Call it Tonto's revenge: The outrageous rip-off of Native American tribes by a top Republican lobbyist is leading inexorably to a reckoning for the allegedly morally superior religious and political right.
"I don't think we have had something of this scope, arrogance and sheer venality in our lifetimes," Norman J. Ornstein of the conservative American Enterprise Institute wrote in Roll Call. "It is building to an explosion, one that could create immense collateral damage within Congress and in coming elections."
Selling firewater to the natives--or in this case charging them $82 million for government breaks on slot machine and other gaming licenses--is not exactly what the high-minded prophets of the Republican revolution promised. And to see behind the scenes as Christian right superstar Ralph Reed, bought off by top Republican lobbyist Jack Abramoff, dupes his grass-roots "pro-family" followers into unwittingly supporting casino-rich Indian tribes under the guise of anti-gambling initiatives is to glimpse moral corruption of biblical proportion.
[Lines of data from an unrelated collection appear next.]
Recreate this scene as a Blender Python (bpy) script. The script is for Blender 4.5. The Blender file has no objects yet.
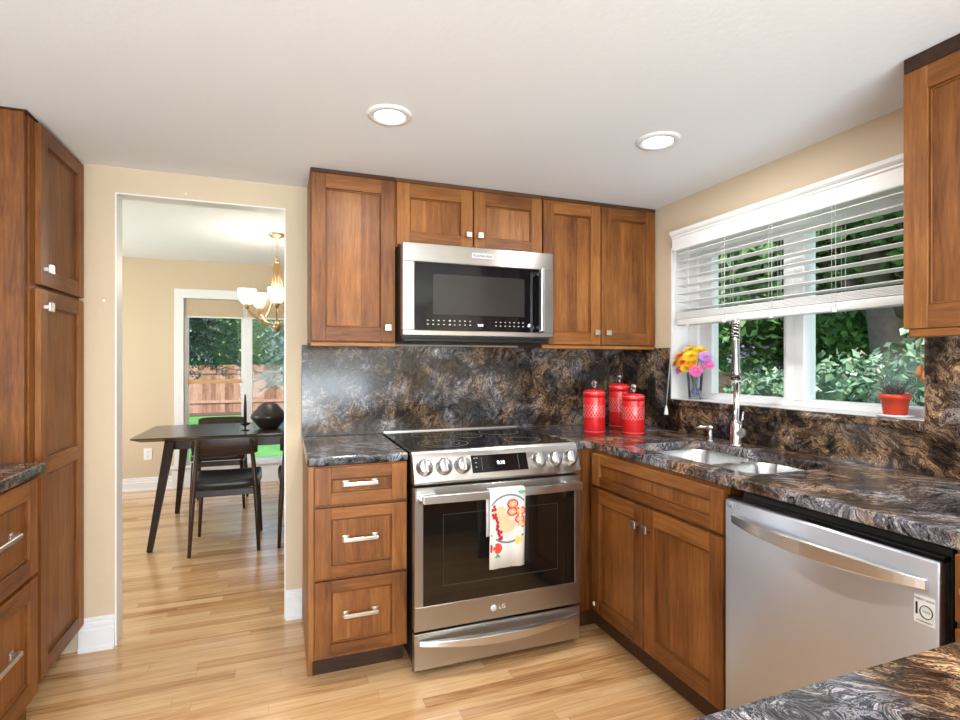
import bpy, bmesh, math, random
from mathutils import Vector, Matrix, Euler
PI = math.pi
R = math.radians
random.seed(7)
scene = bpy.context.scene
COL = scene.collection

# ------------------------------------------------------------------ camera
cam_d = bpy.data.cameras.new('camera')
cam_d.sensor_width = 36.0
cam_d.lens = 529.3 / 960 * 36.0
cam_d.shift_x = 0.0
cam_d.shift_y = 3.66 / 960
cam_d.clip_start = 0.05
cam_d.clip_end = 300
cam = bpy.data.objects.new('camera', cam_d)
cam.location = (-2.028, -2.831, 1.2817)
cam.rotation_euler = (PI / 2, 0, -0.3569)
COL.objects.link(cam)
scene.camera = cam

# ------------------------------------------------------------------ world, sun, exposure
vs = scene.view_settings
vs.view_transform = 'Standard'
vs.look = 'None'
vs.gamma = 1.0
vs.use_curve_mapping = False
vs.exposure = 0.20
world = bpy.data.worlds.new('world')
scene.world = world
world.use_nodes = True
wn = world.node_tree.nodes
wl = world.node_tree.links
wn.clear()
wo = wn.new('ShaderNodeOutputWorld')
wb = wn.new('ShaderNodeBackground')
sky = wn.new('ShaderNodeTexSky')
sky.sky_type = 'NISHITA'
sky.sun_disc = False
sky.sun_elevation = R(48)
sky.sun_rotation = R(200)
sky.air_density = 1.2
sky.dust_density = 2.5
sky.ozone_density = 1.0
wb.inputs['Strength'].default_value = 0.42
wl.new(sky.outputs[0], wb.inputs[0])
wl.new(wb.outputs[0], wo.inputs[0])


def lamp(name, kind, loc, rot, energy, color=(1, 1, 1), **kw):
    d = bpy.data.lights.new(name, kind)
    d.energy = energy
    d.color = color
    for k, v in kw.items():
        setattr(d, k, v)
    o = bpy.data.objects.new(name, d)
    o.location = loc
    o.rotation_euler = rot
    COL.objects.link(o)
    return o


lamp('sun', 'SUN', (0, 0, 10), (R(42), 0, R(-28)), 3.2, (1.0, .95, .86), angle=R(3))
# added fill lamp outside the unseen rear wall, shining in like window daylight
lamp('rear_fill', 'AREA', (-1.7, -6.05, 1.35), (R(90), 0, 0), 40, (.84, .93, 1.0),
     shape='RECTANGLE', size=3.0, size_y=1.7)
# added area lamp behind the camera, aimed up and forward to brighten the ceiling
lamp('ceiling_fill', 'AREA', (-2.1, -5.2, .70), (R(136), 0, R(-5)), 175, (.77, .90, 1.0), shape='RECTANGLE', size=2.6, size_y=1.2)
# added fill lamp brightening the dining room from an unseen left wall opening
lamp('dining_fill', 'AREA', (-4.75, 1.9, 1.45), (0, R(-90), 0), 48, (.92, .96, 1.0),
     shape='RECTANGLE', size=1.5, size_y=1.8)


# ------------------------------------------------------------------ node materials
class NT:
    def __init__(self, name):
        self.m = bpy.data.materials.new(name)
        self.m.use_nodes = True
        self.n = self.m.node_tree.nodes
        self.l = self.m.node_tree.links
        self.p = self.n['Principled BSDF']

    def node(self, t, **kw):
        x = self.n.new(t)
        for k, v in kw.items():
            if k.startswith('i_'):
                key = k[2:]
                key = int(key) if key.isdigit() else key.replace('_', ' ')
                x.inputs[key].default_value = v
            else:
                setattr(x, k, v)
        return x

    def link(self, a, b):
        self.l.new(a, b)

    def math(self, op, a, b=None, c=None):
        x = self.n.new('ShaderNodeMath')
        x.operation = op
        for i, v in enumerate((a, b, c)):
            if v is None:
                continue
            if isinstance(v, (int, float)):
                x.inputs[i].default_value = v
            else:
                self.l.new(v, x.inputs[i])
        return x.outputs[0]

    def coords(self, scale=(1, 1, 1), rot=(0, 0, 0)):
        t = self.n.new('ShaderNodeTexCoord')
        mp = self.n.new('ShaderNodeMapping')
        mp.inputs['Scale'].default_value = scale
        mp.inputs['Rotation'].default_value = rot
        self.l.new(t.outputs['Object'], mp.inputs['Vector'])
        return mp.outputs[0]

    def noise(self, vec, scale, detail=3, rough=.5, dist=0.0):
        x = self.n.new('ShaderNodeTexNoise')
        x.inputs['Scale'].default_value = scale
        x.inputs['Detail'].default_value = detail
        x.inputs['Roughness'].default_value = rough
        x.inputs['Distortion'].default_value = dist
        self.l.new(vec, x.inputs['Vector'])
        return x

    def ramp(self, fac, stops, interp='LINEAR'):
        x = self.n.new('ShaderNodeValToRGB')
        cr = x.color_ramp
        cr.interpolation = interp
        while len(cr.elements) < len(stops):
            cr.elements.new(.5)
        for e, (p, c) in zip(cr.elements, stops):
            e.position = p
            e.color = (c[0], c[1], c[2], 1)
        self.l.new(fac, x.inputs[0])
        return x.outputs[0]

    def mix(self, fac, a, b, mode='MIX'):
        x = self.n.new('ShaderNodeMix')
        x.data_type = 'RGBA'
        x.blend_type = mode
        for s, v in ((0, fac), (6, a), (7, b)):
            if isinstance(v, (int, float)):
                x.inputs[s].default_value = v
            elif isinstance(v, tuple):
                x.inputs[s].default_value = (v[0], v[1], v[2], 1)
            else:
                self.l.new(v, x.inputs[s])
        return x.outputs[2]

    def bump(self, h, strength=.2, dist=.002):
        b = self.n.new('ShaderNodeBump')
        b.inputs['Strength'].default_value = strength
        b.inputs['Distance'].default_value = dist
        self.l.new(h, b.inputs['Height'])
        self.l.new(b.outputs[0], self.p.inputs['Normal'])

    def set(self, **kw):
        for k, v in kw.items():
            k = k.replace('_', ' ')
            if isinstance(v, tuple) and len(v) == 3:
                v = (v[0], v[1], v[2], 1)
            self.p.inputs[k].default_value = v


def s2l(r, g, b):
    f = lambda c: (c / 255 / 12.92) if c <= 10 else ((c / 255 + .055) / 1.055) ** 2.4
    return (f(r), f(g), f(b))


def plain(name, col, rough=.5, metal=0.0, vary=.06, scale=8, **kw):
    t = NT(name)
    nz = t.noise(t.coords(), scale, 3)
    c = t.mix(nz.outputs[0], tuple(x * (1 - vary) for x in col), tuple(min(1, x * (1 + vary)) for x in col))
    t.link(c, t.p.inputs['Base Color'])
    t.set(Roughness=rough, Metallic=metal, **kw)
    return t.m


def wood(name, axis, dark, mid, light, rough=.46, tone=.5, coat=.0, ringscale=1.0):
    t = NT(name)
    sc = [16, 16, 16]
    sc[axis] = 1.3
    v = t.coords(tuple(s * ringscale for s in sc))
    at = t.node('ShaderNodeAttribute', attribute_name='tone')
    off = t.node('ShaderNodeVectorMath', operation='ADD')
    cmb = t.node('ShaderNodeCombineXYZ')
    for i in range(3):
        t.link(t.math('MULTIPLY', at.outputs['Fac'], 37.0 + i * 11), cmb.inputs[i])
    t.link(v, off.inputs[0])
    t.link(cmb.outputs[0], off.inputs[1])
    vec = off.outputs[0]
    n1 = t.noise(vec, 1.0, 6, .6, 1.2)
    n2 = t.noise(vec, 6.0, 4, .7, .3)
    blot = t.noise(t.coords((1, 1, 1)), 5, 2)
    f = t.math('ADD', t.math('MULTIPLY', n1.outputs[0], .50), t.math('MULTIPLY', n2.outputs[0], .50))
    f = t.math('ADD', f, t.math('MULTIPLY', t.math('SUBTRACT', blot.outputs[0], .5), .25))
    f = t.math('ADD', f, t.math('MULTIPLY', t.math('SUBTRACT', at.outputs['Fac'], .5), tone))
    c = t.ramp(f, [(.27, dark), (.50, mid), (.76, light)])
    t.link(c, t.p.inputs['Base Color'])
    t.set(Roughness=rough, Coat_Weight=coat, Coat_Roughness=.22, Specular_IOR_Level=.34)
    t.bump(n2.outputs[0], .08, .001)
    return t.m


WD, WM, WL_ = (.078, .022, .004), (.205, .070, .013), (.35, .142, .036)
wood_z = wood('cabinet_wood_z', 2, WD, WM, WL_)
wood_x = wood('cabinet_wood_x', 0, WD, WM, WL_)
wood_y = wood('cabinet_wood_y', 1, WD, WM, WL_)
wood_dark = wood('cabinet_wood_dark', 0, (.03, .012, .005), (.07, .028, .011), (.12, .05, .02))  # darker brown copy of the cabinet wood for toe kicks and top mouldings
WOODS = [wood_z, wood_x, wood_y, wood_dark]
walnut = wood('dark_walnut', 0, (.018, .009, .006), (.035, .018, .011), (.065, .034, .02), rough=.35)
table_wood = wood('table_walnut', 0, (.03, .017, .010), (.055, .033, .020), (.10, .062, .037), rough=.3, coat=.5)
fence_wood = wood('fence_cedar', 2, (.16, .075, .05), (.31, .165, .12), (.47, .29, .22), rough=.8, coat=0, tone=.3)


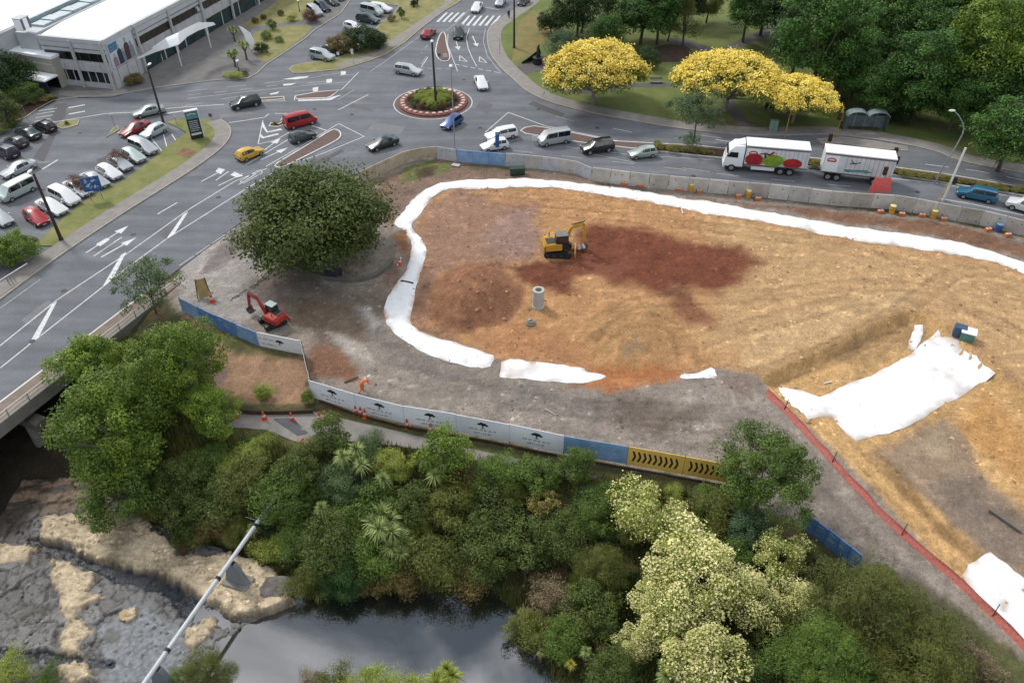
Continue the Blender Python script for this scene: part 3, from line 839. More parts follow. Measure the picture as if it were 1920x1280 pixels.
# -- park
PARK_K = [(1006, -40), (992, 0), (966, 18), (932, 40), (917, 52), (912, 66), (914, 88), (922, 108), (940, 130), (962, 150), (986, 172), (1022, 190), (1062, 202), (1110, 213), (1162, 223), (1212, 232),
          (1278, 243), (1340, 250), (1440, 256), (1530, 252), (1600, 256), (1700, 272), (1760, 286), (1800, 305), (1920, 326), (2200, 372)]
Pk = smooth_line(GP(PARK_K), 2)
pin = offset_line(Pk, 2.6)
flat_poly("lawn", Pk + GP([(2600, 330), (2600, -190), (1100, -190)]), .115, GRASS)
flat_poly("footpath", offset_line(Pk, .16) + pin[::-1], .125, PAVE)
kmb = MB(); ko = offset_line(Pk, .16)
for a, b, c, d in zip(Pk[:-1], Pk[1:], ko[1:], ko[:-1]):
    kmb.add([(*a, 0), (*b, 0), (*b, .14), (*a, .14), (*c, .14), (*d, .14)], [(0, 1, 2, 3), (3, 2, 4, 5)])
tag(kmb.build("kerb", KERB), kind='structure')
PPATH = M("park_path", (104, 98, 98), .92, .12, .8, .3, k=.62, detail=8)
flat_poly("path", smooth_line(GP([(1262, 70), (1302, 80), (1345, 97), (1372, 82), (1440, 52), (1520, 10), (1545, -30), (1580, -30), (1545, 20), (1450, 66), (1376, 94), (1357, 104), (1360, 130), (1372, 190),
    (1420, 250), (1396, 256), (1350, 190), (1338, 112), (1298, 92), (1250, 80)]), 1, True), .121, PPATH)
flat_poly("path", smooth_line(GP([(962, 134), (985, 112), (1010, 104), (1040, 112), (1036, 124), (1060, 130), (1030, 134), (985, 140), (966, 148)]), 1, True), .121, PPATH)
flat_poly("path", GP([(1040, 172), (1100, 178), (1180, 166), (1260, 164), (1260, 157), (1170, 158), (1100, 168), (1050, 168)]), .119, PPATH)
sheet("mulch_bed", [(1222, 92), (1250, 84), (1290, 88), (1300, 104), (1280, 118), (1240, 118), (1222, 106)], .12, MULCH)
sheet("mulch_bed", [(1290, 235), (1340, 225), (1420, 232), (1440, 246), (1340, 244)], .12, M("leaf_litter", (112, 104, 62), .95, .3, 1.2, .5, k=.6))
sheet("parched_grass", [(975, 40), (1000, 20), (1040, 60), (1010, 96), (985, 110), (960, 118), (962, 90)], .118, M("worn_lawn", (160, 136, 84), .95, .3, .5, .5, k=.6, rgb2=(122, 126, 62)))
island([(1530, 262), (1578, 258), (1640, 266), (1700, 276), (1702, 284), (1640, 279), (1575, 270), (1540, 270)], PAVE, name="traffic_island")

# -- roundabout apron, centre islands
rc = G(812, 193)[:2]
RR = abs(G(886, 193)[0] - rc[0])
def ring(name, r0, r1, z, mat, n=64):
    mb = MB()
    vs = [(rc[0] + r * math.cos(2 * math.pi * k / n), rc[1] + r * math.sin(2 * math.pi * k / n), z) for r in (r0, r1) for k in range(n)]
    mb.add(vs, [(n + k, n + (k + 1) % n, (k + 1) % n, k)[::-1] for k in range(n)])
    return tag(mb.build(name, mat), kind='structure')
ring("road_marking", RR - .14, RR, .006, PAINT)
ring("apron", RR * .86, RR - .14, .005, M("brown_apron", (118, 100, 94), .9, .14, 1.2, .2, k=.6))
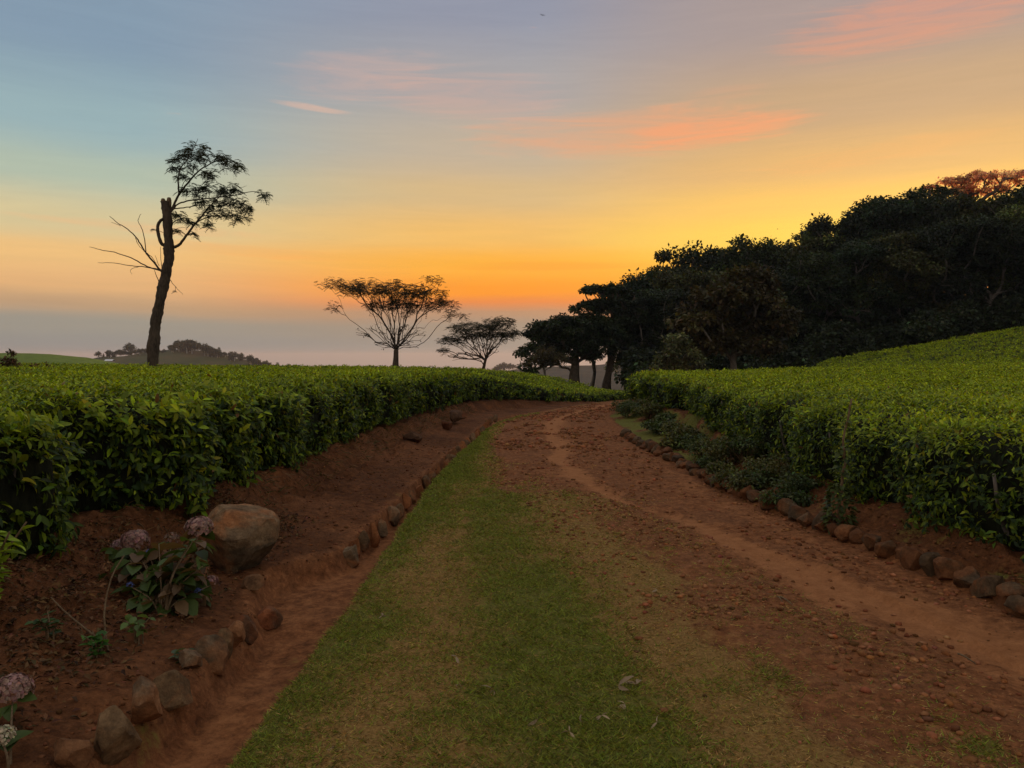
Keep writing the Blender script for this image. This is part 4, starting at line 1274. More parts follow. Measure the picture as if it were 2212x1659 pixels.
lab_last = {'left': 'tea bush in the clipped front row above the red bank, left of the road', 'right': 'tea bush in the dark front row of the hedge, right of the road'}
uniq = {('left', 0): 'leftmost tea bush, at the edge of the picture beside the dark gap', ('left', 1): 'bulging tea bush hanging over the bank behind the big boulder',
        ('right', 0): 'nearest tea bush of the right-hand hedge, at the right edge of the picture', ('right', 9): 'tea bush beside the bare red inlet in the right-hand hedge'}
stem_acc = {}
for side in (TL, TR):
    mass = thing('tea_field', 'clipped tea field ' + ('left of the road, running back to the skyline' if side.key == 'left' else 'right of the road, rising to the forest'), 'tea field', (0, 0, 0))
    mass['kind'] = 'stuff'
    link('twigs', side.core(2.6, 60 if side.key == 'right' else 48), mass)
    link('foliage', side.rows['far'].mesh('tea_foliage', M['tea']), mass)
    for k, yc in enumerate(side.centres):
        if k not in side.rows: continue
        xb = float(side.foot(yc)) + side.sgn * .35; zb = float(terrain(xb, yc))
        o = thing('tea_bush', uniq.get((side.key, k), lab_last[side.key]), 'tea bush', (xb, yc, zb), group='front row of tea bushes ' + side.key + ' of the road')
        me = side.rows[k].mesh('bush_foliage', M['tea'])
        f = link('foliage', me, o); f.location = (-xb, -yc, -zb)
        a = Acc()
        for q in range(6):
            an = q * 1.05 + k; xx = math.cos(an) * .28; yy = math.sin(an) * .42
            a.add(*tube(smooth_path([(-side.sgn * .12 + .03 * math.cos(an), .05 * math.sin(an), -.06), (xx * .5 - side.sgn * .16, yy * .5, .18), (xx - side.sgn * .08, yy, .52)], 6), np.linspace(.026, .011, 6), 6))
        link('stems', a.mesh('bush_stems', M['bark_pale'], True), o)

# a bright young tea plant at the left edge, and a dry bush seen over the tea
def leafy_plant(name, label, cat, loc, n_st, h, spread, lsize, col, seed, nl=9, wr=.42, matn='tea', group=None, each_leaf=False, lean=(0, 0)):
    rg = np.random.default_rng(seed)
    o = thing(name, label, cat, loc, group=group)
    st, lf = Acc(), Acc()
    for i in range(n_st):
        a = rg.uniform(0, 6.28); r = spread * rg.uniform(.3, 1); hh_ = h * rg.uniform(.65, 1.05)
        tip = np.array([r * math.cos(a) + lean[0], r * math.sin(a) + lean[1], hh_])
        pl = smooth_path([(.02 * math.cos(a), .02 * math.sin(a), -.03), tip * np.array([.35, .35, .55]), tip], 8)
        st.add(*tube(pl, np.linspace(.009, .004, 8) * (h / .4) ** .5, 5))
        t = rg.uniform(.35, 1, nl); P = np.array([pl[int(q * 7)] for q in t])
        an = rg.uniform(0, 6.28, nl)
        D = norm(np.stack([np.cos(an), np.sin(an), rg.uniform(-.2, .7, nl)], -1)); N = norm(np.array([0, 0, 1.]) + .4 * rg.normal(size=(nl, 3)))
        L = lsize * rg.uniform(.6, 1.25, nl)
        C = np.asarray(col)[None] * rg.uniform(.6, 1.4, (nl, 1))
        if each_leaf:
            for q in range(nl):
                V, F, CC = leaves(P[q:q + 1], D[q:q + 1], N[q:q + 1], L[q:q + 1], L[q:q + 1] * wr, C[q:q + 1], 2, .25)
                link('leaf', mesh_np('leaf', V, F, CC, False, M[matn]), o)
        else: lf.add(*leaves(P, D, N, L, L * wr, C, 2, .25))
    link('stem', st.mesh('stems', M['twig'], True), o)
    if not each_leaf: link('leaf_cluster', lf.mesh('leaf_cluster', M[matn]), o)
    return o


leafy_plant('young_tea_plant', 'bright yellow-green young tea shoots at the left edge of the picture', 'tea plant', (-2.72, 3.95, float(terrain(-2.72, 3.95))), 12, .56, .24, .10, (.24, .34, .02), 5, 14)
p = pix(20, 790, 24)
dry = thing('dry_bush', 'dry brown bush sticking out of the tea at far left', 'bush', (p[0], 24, ztree(p[0], 24)))
a = Acc(); f = Acc()
zt = float(ztop_L(p[0], 24)) - ztree(p[0], 24)
T = envelope_targets([(0, 0, zt + .10, .34, .3, .34), (.12, 0, zt + .42, .16, .15, .16), (-.3, 0, zt - .05, .3, .2, .2), (.9, .1, zt + .02, .3, .2, .12)], 40, np.random.default_rng(8), .3)
for t in T: a.add(*tube(smooth_path([(t[0] * .2, t[1] * .2, -.1), (t[0] * .5, t[1] * .6, t[2] * .6), t], 6), np.linspace(.014, .004, 6), 4))
clump_leaves(f, T, .10, 16, .09, (.13, .075, .035), .8, .3)
link('stems', a.mesh('dry_stems', M['twig'], True), dry); link('dead_leaves', f.mesh('dead_leaves', M['litter']), dry)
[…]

Reed, now a Republican candidate for lieutenant governor in Georgia, at first denied knowing the $4 million he acknowledges receiving from Abramoff and his closest associate, public-relations expert Michael Scanlon, to run the pseudo anti-gambling campaigns in the South came from tribes hoping to retain local monopolies for themselves. Once the investigation picked up steam this past summer, however, he changed his mind and said he was assured that the tribal money didn’t come directly from casino proceeds--a hair-splitting attempt at face-saving ethics, indeed, since the goal of the payments was so clearly to benefit the casinos.